Dopo qualche giorno di mare, tornerò alla civiltà tra le città di Kampot e Kep, per continuare il mio tour zaino in spalla verso la capitale. A Phnom Pehn ovviamente dedicherò almeno tre giorni, perchè oltre ai mercati, ai templi e ai musei legati alla storia del genocidio, sono molto interessata a trascorrere una giornata di volontariato all’interno del Phnom Tamao Wildlife Rescue Center : si tratta di un centro di recupero di animali salvati dal commercio illegale e di riabilitazione della fauna selvatica. Una giornata qui prevede una serie di attività a stretto contatto con gli animali, come dar da mangiare agli elefanti, la visita alla nursery in cui varie specie di cuccioli vengono riabilitate e giochi con i macachi.

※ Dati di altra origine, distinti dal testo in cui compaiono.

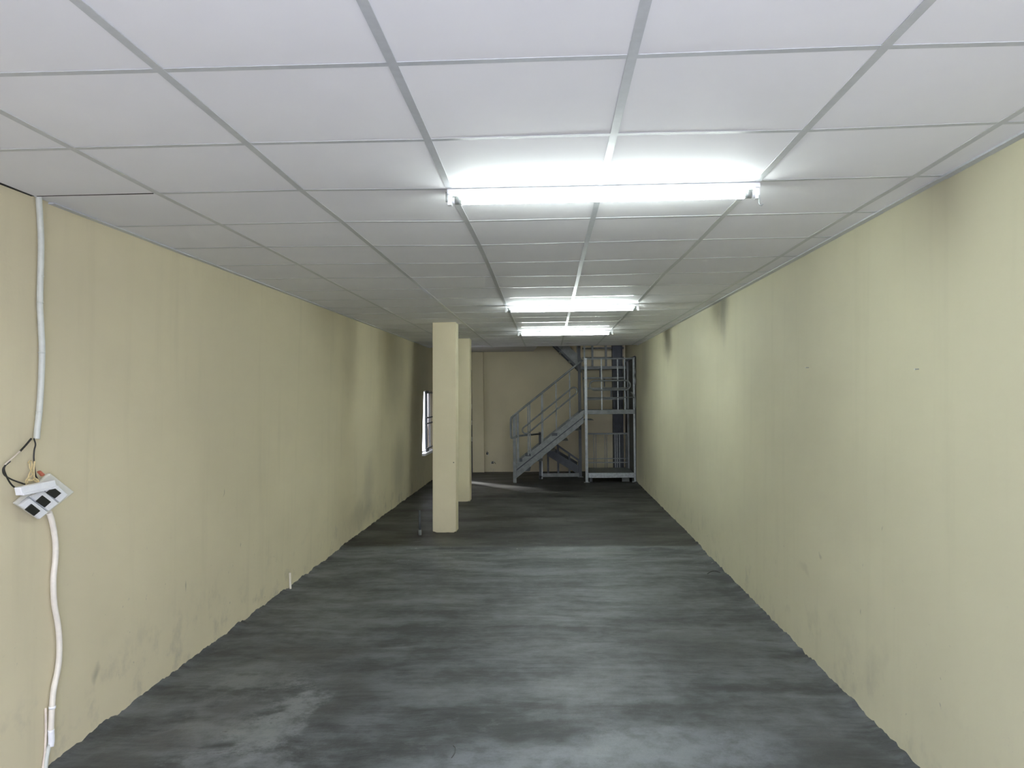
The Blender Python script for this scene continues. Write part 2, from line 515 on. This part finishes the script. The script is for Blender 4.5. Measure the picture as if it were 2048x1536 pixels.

Anche in Cambogia il visto turistico è di 30 giorni: dovrei avere ancora tempo sufficiente per spostarmi verso est e raggiungere Kratie: lo spettacolo dei delfini al tramonto non me lo voglio perdere. Non ho mai visto un delfino nel suo habitat naturale e sarà emozionante! In un piccolo villaggio a 15 km da Kratie, infatti, vive una colonia di rarissimi delfini di fiume nelle acque del Mekong, della specie Irrawaddy.
Da questa località sulle rive del fiume, vorrei spostarmi per entrare in contatto con le minoranze etniche che ancora vivono nella provincia di Mondulkiri: questa zona è il ‘selvaggio est’ della Cambogia, con una bassissima densità di popolazione, conosciuta per le sue colline ricoperte di foreste e le possenti cascate. Dal punto di vista paesaggistico, culturale e climatico questa provincia è completamente diversa dal resto del Paese: le pianure e le risaie cedono il posto alle montagne e alla giungla, i khmer delle pianure non sono più il gruppo etnico predominante e la religione principale è l’animismo. Una finestra su una Cambogia diversa, un equilibrio ambientale unico in cui mi aspettano tante attività intense ed emozionanti, come un trekking nella Seima Protected Forest oppure una visita all’Elephant Valley Project, un centro che ha l’obiettivo di proteggere gli elefanti dallo sfruttamento eccessivo al quale troppo spesso sono sottoposti.
Mi sembra un itinerario bello intenso e stimolante, che dite?